Start
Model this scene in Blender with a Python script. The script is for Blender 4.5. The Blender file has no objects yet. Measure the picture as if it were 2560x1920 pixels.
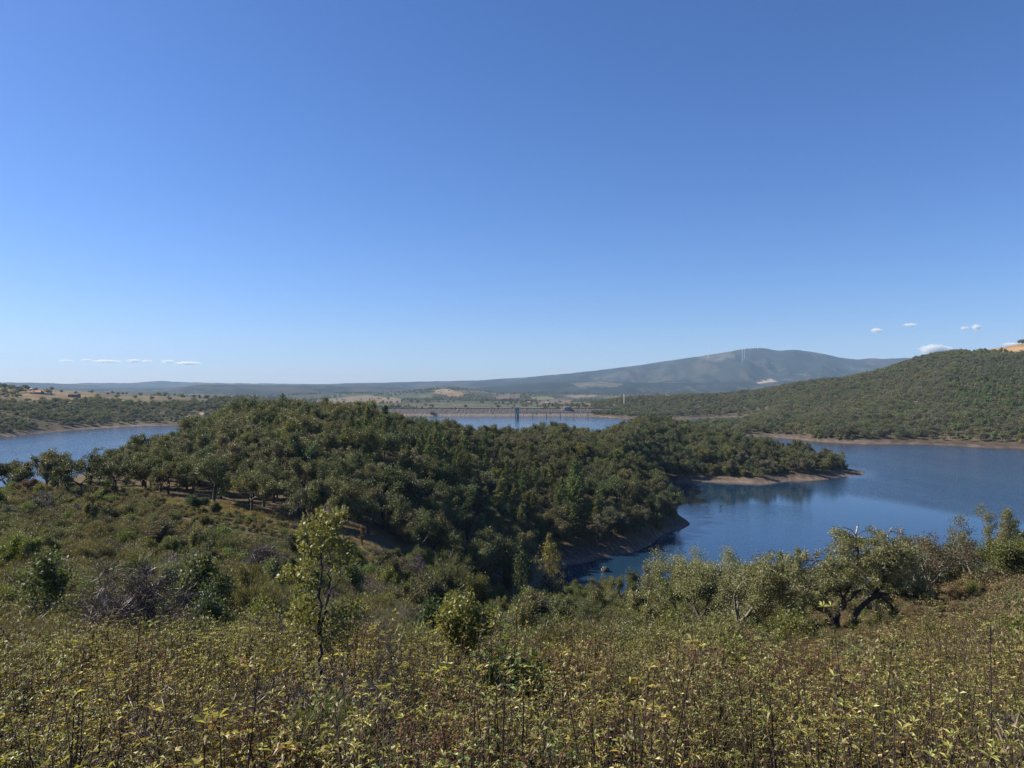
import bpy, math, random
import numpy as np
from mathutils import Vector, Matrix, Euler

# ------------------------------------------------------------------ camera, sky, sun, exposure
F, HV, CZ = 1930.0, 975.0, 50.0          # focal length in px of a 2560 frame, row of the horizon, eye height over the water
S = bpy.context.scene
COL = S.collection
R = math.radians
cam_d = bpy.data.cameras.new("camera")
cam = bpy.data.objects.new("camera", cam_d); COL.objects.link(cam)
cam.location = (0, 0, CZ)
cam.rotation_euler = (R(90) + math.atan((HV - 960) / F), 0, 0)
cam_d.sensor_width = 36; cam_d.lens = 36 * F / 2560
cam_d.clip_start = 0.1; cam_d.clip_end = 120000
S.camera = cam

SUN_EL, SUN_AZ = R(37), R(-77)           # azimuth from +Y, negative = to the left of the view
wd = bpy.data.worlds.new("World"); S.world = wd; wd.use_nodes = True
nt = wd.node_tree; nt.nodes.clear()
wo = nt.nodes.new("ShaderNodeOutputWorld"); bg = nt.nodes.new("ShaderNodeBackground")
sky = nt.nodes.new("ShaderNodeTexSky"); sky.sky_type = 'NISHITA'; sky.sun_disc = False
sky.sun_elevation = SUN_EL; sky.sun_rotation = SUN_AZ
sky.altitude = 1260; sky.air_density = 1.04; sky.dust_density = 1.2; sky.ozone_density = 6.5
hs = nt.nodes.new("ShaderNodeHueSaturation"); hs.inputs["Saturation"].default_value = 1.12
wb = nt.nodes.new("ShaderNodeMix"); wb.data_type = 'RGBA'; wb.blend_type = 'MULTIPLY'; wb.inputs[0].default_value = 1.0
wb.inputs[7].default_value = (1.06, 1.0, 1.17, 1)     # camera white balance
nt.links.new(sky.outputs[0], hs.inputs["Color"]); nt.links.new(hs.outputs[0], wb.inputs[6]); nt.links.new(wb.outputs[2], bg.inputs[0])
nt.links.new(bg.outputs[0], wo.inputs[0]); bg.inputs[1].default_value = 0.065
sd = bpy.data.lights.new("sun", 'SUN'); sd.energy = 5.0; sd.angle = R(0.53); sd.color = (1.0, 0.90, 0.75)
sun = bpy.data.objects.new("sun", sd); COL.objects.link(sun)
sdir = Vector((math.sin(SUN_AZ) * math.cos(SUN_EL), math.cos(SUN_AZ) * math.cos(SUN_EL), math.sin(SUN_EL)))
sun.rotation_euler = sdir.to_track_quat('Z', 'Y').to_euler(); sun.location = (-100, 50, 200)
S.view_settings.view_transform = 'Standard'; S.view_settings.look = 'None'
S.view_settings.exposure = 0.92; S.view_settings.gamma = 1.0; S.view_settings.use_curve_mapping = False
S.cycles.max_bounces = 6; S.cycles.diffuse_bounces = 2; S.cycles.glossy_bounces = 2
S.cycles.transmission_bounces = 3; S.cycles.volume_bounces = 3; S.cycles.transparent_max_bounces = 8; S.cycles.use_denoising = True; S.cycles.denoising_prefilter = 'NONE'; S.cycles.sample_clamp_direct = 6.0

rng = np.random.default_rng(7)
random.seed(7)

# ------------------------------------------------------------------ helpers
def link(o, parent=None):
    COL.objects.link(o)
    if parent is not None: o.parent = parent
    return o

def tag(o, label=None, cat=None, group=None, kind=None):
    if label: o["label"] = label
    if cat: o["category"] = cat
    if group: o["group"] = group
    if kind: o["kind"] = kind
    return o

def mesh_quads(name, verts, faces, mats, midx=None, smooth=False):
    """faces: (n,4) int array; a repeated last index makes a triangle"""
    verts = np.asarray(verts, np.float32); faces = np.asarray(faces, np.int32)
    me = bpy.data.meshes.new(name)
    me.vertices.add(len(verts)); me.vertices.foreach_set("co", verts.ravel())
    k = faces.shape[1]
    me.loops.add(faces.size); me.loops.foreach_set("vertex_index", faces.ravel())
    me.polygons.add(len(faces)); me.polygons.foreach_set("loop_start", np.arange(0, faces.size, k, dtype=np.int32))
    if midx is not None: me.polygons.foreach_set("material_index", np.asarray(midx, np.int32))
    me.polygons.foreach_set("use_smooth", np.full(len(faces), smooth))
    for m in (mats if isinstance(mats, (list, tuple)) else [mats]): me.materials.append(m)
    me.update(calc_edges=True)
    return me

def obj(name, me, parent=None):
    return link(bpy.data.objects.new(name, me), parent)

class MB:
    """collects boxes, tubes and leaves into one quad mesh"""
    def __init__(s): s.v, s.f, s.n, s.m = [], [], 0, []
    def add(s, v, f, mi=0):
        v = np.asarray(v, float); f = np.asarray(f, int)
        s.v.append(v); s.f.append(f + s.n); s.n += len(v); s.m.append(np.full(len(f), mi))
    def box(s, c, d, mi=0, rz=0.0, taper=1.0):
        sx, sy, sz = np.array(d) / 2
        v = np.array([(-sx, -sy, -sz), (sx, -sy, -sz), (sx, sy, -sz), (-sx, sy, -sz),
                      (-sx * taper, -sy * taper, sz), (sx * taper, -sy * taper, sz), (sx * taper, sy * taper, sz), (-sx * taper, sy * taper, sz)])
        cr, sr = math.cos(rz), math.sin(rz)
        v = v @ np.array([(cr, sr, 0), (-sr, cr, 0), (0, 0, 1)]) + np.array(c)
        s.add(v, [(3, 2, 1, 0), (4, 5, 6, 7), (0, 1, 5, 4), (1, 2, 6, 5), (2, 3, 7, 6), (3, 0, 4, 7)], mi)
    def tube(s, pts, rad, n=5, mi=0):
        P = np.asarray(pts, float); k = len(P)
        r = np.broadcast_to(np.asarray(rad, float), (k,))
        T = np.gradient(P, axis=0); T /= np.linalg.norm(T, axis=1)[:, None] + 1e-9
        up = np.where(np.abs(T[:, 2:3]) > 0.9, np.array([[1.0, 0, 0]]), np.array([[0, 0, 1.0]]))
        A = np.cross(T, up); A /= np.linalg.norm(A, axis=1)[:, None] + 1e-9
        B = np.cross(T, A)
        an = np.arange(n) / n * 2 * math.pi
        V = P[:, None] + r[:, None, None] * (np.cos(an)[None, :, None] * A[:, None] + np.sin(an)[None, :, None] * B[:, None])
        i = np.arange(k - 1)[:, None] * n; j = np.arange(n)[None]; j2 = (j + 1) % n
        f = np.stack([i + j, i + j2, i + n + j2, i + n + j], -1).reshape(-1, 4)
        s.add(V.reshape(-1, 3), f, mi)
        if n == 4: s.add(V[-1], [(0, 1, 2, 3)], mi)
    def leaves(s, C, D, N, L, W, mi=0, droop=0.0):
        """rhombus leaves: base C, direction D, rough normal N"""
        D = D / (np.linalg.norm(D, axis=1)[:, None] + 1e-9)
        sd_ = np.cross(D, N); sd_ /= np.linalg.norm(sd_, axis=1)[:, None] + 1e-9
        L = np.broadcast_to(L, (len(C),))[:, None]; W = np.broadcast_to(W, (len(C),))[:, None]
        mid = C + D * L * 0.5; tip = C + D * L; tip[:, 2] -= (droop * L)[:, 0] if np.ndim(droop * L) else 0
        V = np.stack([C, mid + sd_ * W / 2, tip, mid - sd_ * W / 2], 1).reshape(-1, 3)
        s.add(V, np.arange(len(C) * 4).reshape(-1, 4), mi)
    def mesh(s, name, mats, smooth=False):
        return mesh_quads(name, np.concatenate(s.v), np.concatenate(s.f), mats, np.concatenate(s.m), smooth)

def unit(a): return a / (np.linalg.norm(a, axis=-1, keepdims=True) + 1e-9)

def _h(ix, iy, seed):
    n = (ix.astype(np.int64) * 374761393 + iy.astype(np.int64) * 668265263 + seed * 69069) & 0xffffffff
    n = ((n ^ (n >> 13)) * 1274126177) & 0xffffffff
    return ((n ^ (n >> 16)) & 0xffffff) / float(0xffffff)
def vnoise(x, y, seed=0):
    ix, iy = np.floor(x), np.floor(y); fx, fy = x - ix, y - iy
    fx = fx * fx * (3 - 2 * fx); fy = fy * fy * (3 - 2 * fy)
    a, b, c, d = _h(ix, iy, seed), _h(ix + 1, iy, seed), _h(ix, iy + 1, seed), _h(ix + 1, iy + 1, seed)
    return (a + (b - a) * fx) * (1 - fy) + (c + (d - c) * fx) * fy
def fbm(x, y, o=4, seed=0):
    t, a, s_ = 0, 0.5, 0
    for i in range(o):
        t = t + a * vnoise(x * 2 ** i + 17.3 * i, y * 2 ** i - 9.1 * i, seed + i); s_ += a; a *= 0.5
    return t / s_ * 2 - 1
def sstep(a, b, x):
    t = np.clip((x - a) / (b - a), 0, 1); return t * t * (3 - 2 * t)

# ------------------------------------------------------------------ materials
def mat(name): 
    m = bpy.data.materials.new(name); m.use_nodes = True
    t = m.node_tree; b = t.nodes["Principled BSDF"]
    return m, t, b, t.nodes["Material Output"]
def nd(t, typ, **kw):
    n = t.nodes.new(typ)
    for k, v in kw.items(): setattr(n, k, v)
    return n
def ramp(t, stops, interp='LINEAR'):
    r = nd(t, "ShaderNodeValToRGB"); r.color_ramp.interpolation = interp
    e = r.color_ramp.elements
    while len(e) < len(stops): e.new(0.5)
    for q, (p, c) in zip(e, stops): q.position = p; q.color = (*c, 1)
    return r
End
- **Instructions for the task**: Give the count of lines in the data shown above that contain "objects", and nothing else.

- **Result of this exercise**: 5